>> Begin
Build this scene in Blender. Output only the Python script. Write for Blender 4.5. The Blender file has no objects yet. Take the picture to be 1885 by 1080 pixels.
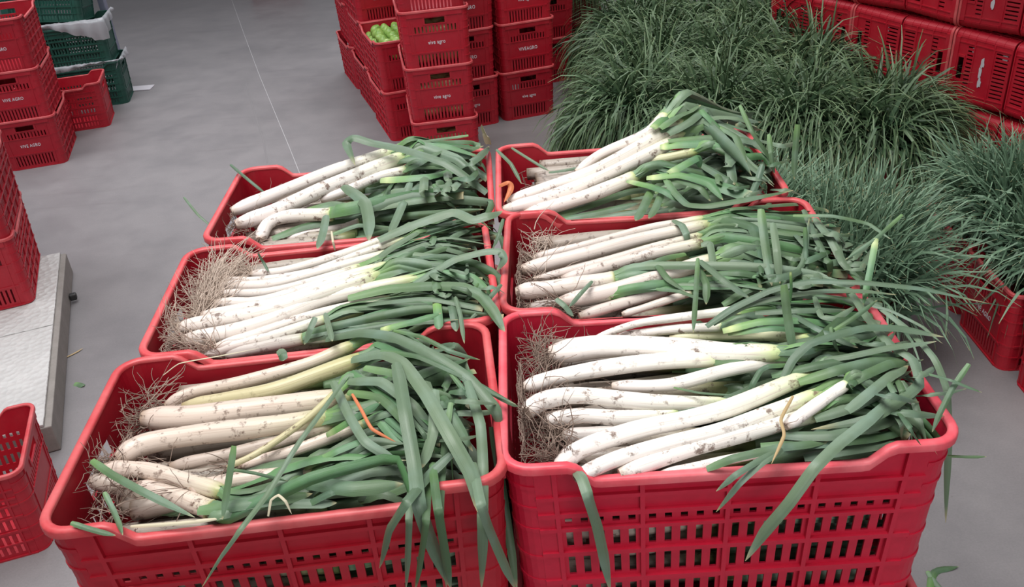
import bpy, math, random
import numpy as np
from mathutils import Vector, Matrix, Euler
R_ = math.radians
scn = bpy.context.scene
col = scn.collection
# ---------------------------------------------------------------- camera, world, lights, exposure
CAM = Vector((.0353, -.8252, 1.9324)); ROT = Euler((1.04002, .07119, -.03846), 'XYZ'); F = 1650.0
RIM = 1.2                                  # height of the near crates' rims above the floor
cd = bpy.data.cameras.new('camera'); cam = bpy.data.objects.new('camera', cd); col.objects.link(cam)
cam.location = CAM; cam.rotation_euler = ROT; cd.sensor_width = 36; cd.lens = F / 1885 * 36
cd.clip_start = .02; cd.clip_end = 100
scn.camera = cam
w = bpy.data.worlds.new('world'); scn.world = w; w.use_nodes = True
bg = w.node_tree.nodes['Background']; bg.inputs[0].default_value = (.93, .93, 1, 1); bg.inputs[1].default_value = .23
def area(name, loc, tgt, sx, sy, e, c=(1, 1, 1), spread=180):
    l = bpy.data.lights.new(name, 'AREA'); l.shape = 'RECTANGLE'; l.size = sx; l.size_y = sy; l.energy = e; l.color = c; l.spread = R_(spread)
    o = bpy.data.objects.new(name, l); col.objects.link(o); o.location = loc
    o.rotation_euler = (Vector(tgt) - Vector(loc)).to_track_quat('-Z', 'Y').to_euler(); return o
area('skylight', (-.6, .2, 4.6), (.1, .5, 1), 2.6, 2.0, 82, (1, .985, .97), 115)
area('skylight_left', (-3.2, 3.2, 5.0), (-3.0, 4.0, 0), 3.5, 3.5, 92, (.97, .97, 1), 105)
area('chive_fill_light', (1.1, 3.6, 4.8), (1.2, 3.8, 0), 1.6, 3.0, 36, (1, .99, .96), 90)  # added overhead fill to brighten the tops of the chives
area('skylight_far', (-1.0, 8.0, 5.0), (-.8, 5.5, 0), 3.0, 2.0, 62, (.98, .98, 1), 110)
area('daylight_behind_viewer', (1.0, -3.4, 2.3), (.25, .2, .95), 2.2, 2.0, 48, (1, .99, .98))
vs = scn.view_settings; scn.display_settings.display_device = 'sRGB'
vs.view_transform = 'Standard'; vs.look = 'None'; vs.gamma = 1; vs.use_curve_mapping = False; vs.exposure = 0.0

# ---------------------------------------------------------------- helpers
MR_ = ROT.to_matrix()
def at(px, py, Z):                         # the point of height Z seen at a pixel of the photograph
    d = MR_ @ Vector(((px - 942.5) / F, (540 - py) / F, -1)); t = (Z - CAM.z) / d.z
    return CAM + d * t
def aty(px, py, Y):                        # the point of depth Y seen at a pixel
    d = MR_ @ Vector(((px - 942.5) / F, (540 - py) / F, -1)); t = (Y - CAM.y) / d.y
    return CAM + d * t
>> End
**SHORT TASK:** Go through the listing above and return every line where the word "scene" occurs.

**CORRECT OUTPUT:**
Build this scene in Blender. Output only the Python script. Write for Blender 4.5. The Blender file has no objects yet. Take the picture to be 1885 by 1080 pixels.
scn = bpy.context.scene